There’s this phenomenon that’s been gaining steam (if you believe the MSM) in recent years. It’s been dubbed “slut-o-ween,” referring to the tendency of women to use Halloween as an excuse to doll up in outfits that would make a hooker blush. I don’t know if this is true or not … I can remember at least some of my mother’s friends dressing up as flappers, hookers and sexy vampires/witches/nurses when I was a kid, and that would be in the mid-80’s.

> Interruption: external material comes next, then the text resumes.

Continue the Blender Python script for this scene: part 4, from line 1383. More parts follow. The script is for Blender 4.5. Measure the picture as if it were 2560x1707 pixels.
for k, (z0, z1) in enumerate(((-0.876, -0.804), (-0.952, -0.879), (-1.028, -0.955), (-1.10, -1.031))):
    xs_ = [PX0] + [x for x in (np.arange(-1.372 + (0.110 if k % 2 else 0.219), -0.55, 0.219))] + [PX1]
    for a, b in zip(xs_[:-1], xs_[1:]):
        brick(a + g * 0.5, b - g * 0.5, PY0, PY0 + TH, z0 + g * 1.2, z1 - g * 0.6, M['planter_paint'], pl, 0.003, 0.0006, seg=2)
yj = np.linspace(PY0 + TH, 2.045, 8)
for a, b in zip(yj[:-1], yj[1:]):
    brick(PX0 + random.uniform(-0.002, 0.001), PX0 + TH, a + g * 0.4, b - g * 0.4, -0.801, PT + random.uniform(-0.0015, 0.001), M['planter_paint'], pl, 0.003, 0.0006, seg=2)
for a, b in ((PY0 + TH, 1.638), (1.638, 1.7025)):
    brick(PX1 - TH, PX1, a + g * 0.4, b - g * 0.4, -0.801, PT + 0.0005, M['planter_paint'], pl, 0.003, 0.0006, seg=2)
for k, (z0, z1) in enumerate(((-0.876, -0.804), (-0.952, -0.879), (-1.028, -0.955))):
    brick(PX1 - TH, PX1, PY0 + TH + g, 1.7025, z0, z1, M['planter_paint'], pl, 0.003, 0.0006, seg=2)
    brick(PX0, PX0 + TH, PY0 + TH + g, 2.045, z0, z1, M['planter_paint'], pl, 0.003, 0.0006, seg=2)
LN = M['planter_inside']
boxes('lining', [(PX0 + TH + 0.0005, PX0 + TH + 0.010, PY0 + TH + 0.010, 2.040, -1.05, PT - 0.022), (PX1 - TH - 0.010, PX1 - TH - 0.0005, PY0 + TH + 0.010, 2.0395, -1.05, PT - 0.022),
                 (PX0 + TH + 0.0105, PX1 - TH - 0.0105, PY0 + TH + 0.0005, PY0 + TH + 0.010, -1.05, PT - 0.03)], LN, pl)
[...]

There’s some anecdotal evidence, in the form of reader comments in this posting today on Feministing.com, that the “let’s dress like strippers today” concept is creeping into costumes marketed to girls – again, I wouldn’t know, because a) I never had a store-bought costume growing up, b) I wouldn’t have been able to fit into a store-bought costume until recently and c) I haven’t gone costume shopping with any kids lately. Okay, ever. So I can’t say one way or the other whether “slut-o-ween” is in fact more prevalent than in years past, or if lazy columnists are just cribbing from Tina Fey.
What interests me is that, at least to some degree, “slutty” costumes for women have always been with us – and that they’re something women have inflicted on ourselves, as opposed to something with which the Big Bad Man has saddled us. If women collectively decided that nuns and bag ladies were the coolest costumes EVER, even the most chauvinistic costume-manufacturer would flood the market with them. They don’t make ’em if we don’t buy ’em, ladies.
Seriously – what do we women get out not only revealing, but suggestive costumes? There’s the argument that pretty much any dress-up occasion, from Halloween to proms to weddings is and has always been treated as an opportunity to show off our goods in a way we don’t get to do every day. Maybe the (alleged) escalation of “slut-o-ween” is nothing more than a mirror to the ever-astronomical weddings, proms, quinceaneras and Sweet Sixteens we keep reading about in the New York Times. (Me, I didn’t get a Sweet Sixteen, so what do I know?)
But I have to wonder why, on the one occasion where there are pretty much no social expectations as far as appearances go, so many of us choose to go “look at me” trampy. Hey, I’m counting myself in this, too. When I was a girl, my costumes included Dorothy from “The Wizard of Oz,” a box turtle (literally…), Cyndi Lauper and the ugliest witch you can imagine (the year that all my sisters dressed as pretty princesses). But I was also, memorably, a French maid. (I still can’t believe my mother let me get away with that one).Looking back on it, as an adult the times when I deliberately chose “slutty” costumes were times when I was desperate for approval from the opposite sex. Once, I had just dropped out of college and was living back at home with NO prospects, and the other was when I had just (and I mean JUST) gotten out of a relationship with the guy I thought I was going to marry. SO unhealthy.
Some people argue that Halloween costumes are nothing more than an innocent outlet for people to express the sexual identities we have to hold back 99% of the time. But WHY? Why do we have to bottle it all up 364 days out of the year, only to let our sexual power boil over into a carefully assembled slutty president costume? Maybe if American society weren’t so frickin’ puritanical, we wouldn’t feel the need for a “slut-o-ween.”
I’ll close with a recap of my costume last year. I hadn’t really planned anything, and then on Oct. 30 bell hooks gave a lecture at the college where I was working at the time. She mentioned what she saw as the mildly – okay, maybe not “mildly” – pathetic tactic of rolling up into a Halloween party dressed like a stripper who fell off the bang bus.
I felt a little guilty, being only one year removed from my epic Lara Croft costume. So that night after her lecture I went home and pieced together a look that would evoke a strong, sexy-but-not-slutty and, I felt, clever icon of womanhood – Annie Hall. I only wore it to the campus Halloween party, and no one under the age of 50 knew who I was supposed to be. But I felt good. I had fun. And isn’t that the point?
So from here on out I pledge no more slutty costumes for me. I’ll be goofy, scary or downright obscure – but not slutty. I don’t feel the need.